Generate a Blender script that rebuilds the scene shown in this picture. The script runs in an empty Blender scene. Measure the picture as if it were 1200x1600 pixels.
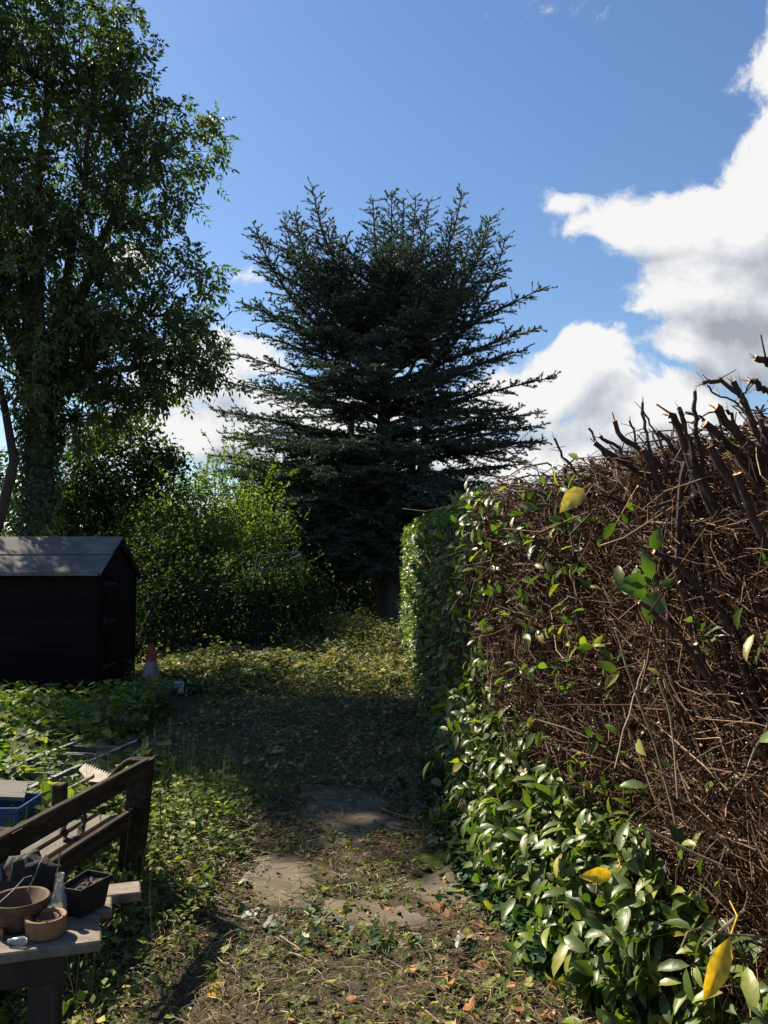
import bpy, math, random
import numpy as np
from mathutils import Vector

# ------------------------------------------------------------------ camera, sky, sun, exposure
rng = np.random.default_rng(7)
random.seed(7)
S = bpy.context.scene
C = S.collection
F = 1290.0
PITCH = math.atan(90 / F)
EYE = 1.6
cam_d = bpy.data.cameras.new("camera")
cam = bpy.data.objects.new("camera", cam_d); C.objects.link(cam)
cam.location = (0, 0, EYE)
cam.rotation_euler = (math.radians(90) + PITCH, 0, 0)
cam_d.sensor_fit = 'VERTICAL'; cam_d.sensor_height = 36; cam_d.lens = F / 1600 * 36
cam_d.clip_start = 0.05; cam_d.clip_end = 3000
S.camera = cam

SUN_EL = math.radians(42); SUN_AZ = math.radians(50)          # azimuth to the left of straight ahead
SD = np.array([-math.sin(SUN_AZ) * math.cos(SUN_EL), math.cos(SUN_AZ) * math.cos(SUN_EL), math.sin(SUN_EL)])
sun_d = bpy.data.lights.new("sun", 'SUN'); sun_d.energy = 5.0; sun_d.angle = math.radians(0.5)
sun_d.color = (1.0, 0.88, 0.70)
sun = bpy.data.objects.new("sun", sun_d); C.objects.link(sun)
sun.rotation_euler = Vector(SD).to_track_quat('Z', 'Y').to_euler()
sun.location = (-30, 25, 40)
S.view_settings.view_transform = 'Standard'; S.view_settings.look = 'None'
S.view_settings.gamma = 1; S.view_settings.exposure = 1.3
S.render.engine = 'CYCLES'
S.cycles.max_bounces = 6; S.cycles.diffuse_bounces = 3; S.cycles.glossy_bounces = 2
S.cycles.transmission_bounces = 4; S.cycles.transparent_max_bounces = 4
S.cycles.sample_clamp_indirect = 4.0


def ray(px, py):
    a = (px - 600) / F; b = (800 - py) / F
    c, s = math.cos(PITCH), math.sin(PITCH)
    return np.array([a, c - b * s, s + b * c])


def P(px, py, d):
    r = ray(px, py); return np.array([0, 0, EYE]) + r * (d / r[1])


def Q(px, py, z):
    r = ray(px, py); return np.array([0, 0, EYE]) + r * ((z - EYE) / r[2])


SKY_STRENGTH = 0.055


def build_world():
    w = bpy.data.worlds.new("World"); S.world = w; w.use_nodes = True
    nt = w.node_tree; N = nt.nodes; L = nt.links; N.clear()
    out = N.new('ShaderNodeOutputWorld')
    sky = N.new('ShaderNodeTexSky'); sky.sky_type = 'NISHITA'; sky.sun_disc = False
    sky.sun_elevation = SUN_EL; sky.sun_rotation = -SUN_AZ
    sky.altitude = 0; sky.air_density = 1.25; sky.dust_density = 0.35; sky.ozone_density = 5.0
    # cloud density group: direction -> density
    g = bpy.data.node_groups.new("cloud_density", 'ShaderNodeTree')
    g.interface.new_socket("Vector", in_out='INPUT', socket_type='NodeSocketVector')
    g.interface.new_socket("Density", in_out='OUTPUT', socket_type='NodeSocketFloat')
    gi = g.nodes.new('NodeGroupInput'); go = g.nodes.new('NodeGroupOutput')

    def nz(scale, detail, rough, dist=0.0, vec=None, ntype='FBM'):
        n = g.nodes.new('ShaderNodeTexNoise'); n.inputs['Scale'].default_value = scale
        n.inputs['Detail'].default_value = detail; n.inputs['Roughness'].default_value = rough
        n.inputs['Distortion'].default_value = dist
        g.links.new(vec or gi.outputs[0], n.inputs['Vector']); return n
    # blobs: px, py, rx, ry (px), weight
    blobs = [(1250, 70, 90, 110, 1.0), (1230, 250, 95, 130, 1.0), (1150, 370, 210, 110, 1.1), (1000, 372, 120, 55, .75),
             (905, 345, 62, 34, .42), (1110, 480, 170, 75, 1.05), (1250, 460, 200, 110, 1.1), (1070, 560, 85, 40, .8), (1175, 310, 110, 95, 1.0),
             (900, 600, 140, 62, 1.05), (1010, 655, 190, 52, 1.0), (800, 625, 110, 70, 1.0), (1130, 665, 120, 40, .7),
             (330, 590, 140, 85, 1.05), (400, 560, 90, 65, .8), (300, 690, 220, 50, 1.0), (550, 640, 260, 75, 1.0), (190, 430, 45, 36, .55),
             (380, 413, 34, 22, .3), (885, 0, 90, 22, .2), (700, 720, 500, 60, .9), (1165, 120, 50, 60, .35), (900, 740, 420, 70, 1.0)]
    prev = None
    warp = nz(5.0, 3, .55)
    wsub = g.nodes.new('ShaderNodeVectorMath'); wsub.operation = 'SUBTRACT'; wsub.inputs[1].default_value = (.5, .5, .5)
    g.links.new(warp.outputs['Color'], wsub.inputs[0])
    wmul = g.nodes.new('ShaderNodeVectorMath'); wmul.operation = 'SCALE'; wmul.inputs['Scale'].default_value = .16
    g.links.new(wsub.outputs[0], wmul.inputs[0])
    wadd = g.nodes.new('ShaderNodeVectorMath'); wadd.operation = 'ADD'
    g.links.new(gi.outputs[0], wadd.inputs[0]); g.links.new(wmul.outputs[0], wadd.inputs[1])
    for px, py, rx, ry, wt in blobs:
        r = ray(px, py); r = r / np.linalg.norm(r)
        sb = g.nodes.new('ShaderNodeVectorMath'); sb.operation = 'SUBTRACT'; sb.inputs[1].default_value = tuple(r)
        g.links.new(wadd.outputs[0], sb.inputs[0])
        ml = g.nodes.new('ShaderNodeVectorMath'); ml.operation = 'MULTIPLY'
        ml.inputs[1].default_value = (F / rx * 1.15, 2.0, F / ry * 1.15)
        g.links.new(sb.outputs[0], ml.inputs[0])
        ln = g.nodes.new('ShaderNodeVectorMath'); ln.operation = 'LENGTH'; g.links.new(ml.outputs[0], ln.inputs[0])
        ma = g.nodes.new('ShaderNodeMath'); ma.operation = 'MULTIPLY_ADD'; ma.inputs[1].default_value = -wt; ma.inputs[2].default_value = wt
        g.links.new(ln.outputs['Value'], ma.inputs[0])
        if prev is None: prev = ma.outputs[0]
        else:
            mx = g.nodes.new('ShaderNodeMath'); mx.operation = 'SMOOTH_MAX'; mx.inputs[2].default_value = .10
            g.links.new(prev, mx.inputs[0]); g.links.new(ma.outputs[0], mx.inputs[1]); prev = mx.outputs[0]
    # floor so that far off-frame sky gets scattered clouds too
    n1 = nz(3.2, 9, .58, .25, wadd.outputs[0])
    n2 = nz(11, 7, .6, .1, wadd.outputs[0])
    a1 = g.nodes.new('ShaderNodeMath'); a1.operation = 'MULTIPLY_ADD'; a1.inputs[1].default_value = 1.5; a1.inputs[2].default_value = -.78
    g.links.new(n1.outputs[0], a1.inputs[0])
    a2 = g.nodes.new('ShaderNodeMath'); a2.operation = 'MULTIPLY_ADD'; a2.inputs[1].default_value = .9; a2.inputs[2].default_value = -.45
    g.links.new(n2.outputs[0], a2.inputs[0])
    cl = g.nodes.new('ShaderNodeMath'); cl.operation = 'MAXIMUM'; cl.inputs[1].default_value = -.75
    g.links.new(prev, cl.inputs[0])
    s1 = g.nodes.new('ShaderNodeMath'); s1.operation = 'ADD'; g.links.new(cl.outputs[0], s1.inputs[0]); g.links.new(a1.outputs[0], s1.inputs[1])
    s2 = g.nodes.new('ShaderNodeMath'); s2.operation = 'ADD'; g.links.new(s1.outputs[0], s2.inputs[0]); g.links.new(a2.outputs[0], s2.inputs[1])
    n3 = nz(38, 8, .68, .0, wadd.outputs[0])
    a3 = g.nodes.new('ShaderNodeMath'); a3.operation = 'MULTIPLY_ADD'; a3.inputs[1].default_value = .7; a3.inputs[2].default_value = -.35
    g.links.new(n3.outputs[0], a3.inputs[0])
    s3 = g.nodes.new('ShaderNodeMath'); s3.operation = 'ADD'; g.links.new(s2.outputs[0], s3.inputs[0]); g.links.new(a3.outputs[0], s3.inputs[1])
    g.links.new(s3.outputs[0], go.inputs[0])

    tc = N.new('ShaderNodeTexCoord')

    def dens(off):
        gn = N.new('ShaderNodeGroup'); gn.node_tree = g
        if off is None: L.new(tc.outputs['Generated'], gn.inputs[0])
        else:
            ad = N.new('ShaderNodeVectorMath'); ad.operation = 'ADD'; ad.inputs[1].default_value = off
            L.new(tc.outputs['Generated'], ad.inputs[0]); L.new(ad.outputs[0], gn.inputs[0])
        return gn.outputs[0]
    d0 = dens(None); d1 = dens((-.022, .0, .04)); d2 = dens((-.045, 0, .10))

    def mr(v, a, b, c, d, smooth=True):
        m = N.new('ShaderNodeMapRange'); m.interpolation_type = 'SMOOTHSTEP' if smooth else 'LINEAR'
        m.inputs['From Min'].default_value = a; m.inputs['From Max'].default_value = b
        m.inputs['To Min'].default_value = c; m.inputs['To Max'].default_value = d
        L.new(v, m.inputs['Value']); return m.outputs['Result']
    cover = mr(d0, 0, .30, 0, 1)

    def math2(op, a, b):
        m = N.new('ShaderNodeMath'); m.operation = op
        for i, v in enumerate((a, b)):
            if isinstance(v, (int, float)): m.inputs[i].default_value = v
            else: L.new(v, m.inputs[i])
        return m.outputs[0]
    occ = math2('ADD', math2('MULTIPLY', mr(d1, .0, 1.1, 0, 1, False), .5), math2('MULTIPLY', mr(d2, -.1, 1.2, 0, 1, False), .85))
    occ = math2('SUBTRACT', math2('MULTIPLY', occ, .80), math2('MULTIPLY', math2('SUBTRACT', d0, d1), .7))
    ramp = N.new('ShaderNodeValToRGB'); L.new(occ, ramp.inputs[0])
    e = ramp.color_ramp.elements
    e[0].position = 0.08; e[0].color = (6.9, 6.85, 6.85, 1)
    e[1].position = 1.0; e[1].color = (2.8, 3.0, 3.4, 1)
    m_ = e.new(.48); m_.color = (4.9, 5.1, 5.5, 1)
    m_ = e.new(.8); m_.color = (3.7, 3.9, 4.3, 1)
    mix = N.new('ShaderNodeMixRGB'); L.new(cover, mix.inputs[0]); sat = N.new('ShaderNodeHueSaturation'); sat.inputs['Saturation'].default_value = 1.06; sat.inputs['Hue'].default_value = .504; sat.inputs['Value'].default_value = 1.02; L.new(sky.outputs[0], sat.inputs['Color']); L.new(sat.outputs[0], mix.inputs[1]); L.new(ramp.outputs[0], mix.inputs[2])
    bg = N.new('ShaderNodeBackground'); bg.inputs['Strength'].default_value = SKY_STRENGTH
    L.new(mix.outputs[0], bg.inputs[0]); L.new(bg.outputs[0], out.inputs[0])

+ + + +

* [Short exercise] From the first line of the listing above, repeat every line through the one holding "S.camera = cam". Both ends count, and pictures stay out.

* [Correct result]
Generate a Blender script that rebuilds the scene shown in this picture. The script runs in an empty Blender scene. Measure the picture as if it were 1200x1600 pixels.
import bpy, math, random
import numpy as np
from mathutils import Vector

# ------------------------------------------------------------------ camera, sky, sun, exposure
rng = np.random.default_rng(7)
random.seed(7)
S = bpy.context.scene
C = S.collection
F = 1290.0
PITCH = math.atan(90 / F)
EYE = 1.6
cam_d = bpy.data.cameras.new("camera")
cam = bpy.data.objects.new("camera", cam_d); C.objects.link(cam)
cam.location = (0, 0, EYE)
cam.rotation_euler = (math.radians(90) + PITCH, 0, 0)
cam_d.sensor_fit = 'VERTICAL'; cam_d.sensor_height = 36; cam_d.lens = F / 1600 * 36
cam_d.clip_start = 0.05; cam_d.clip_end = 3000
S.camera = cam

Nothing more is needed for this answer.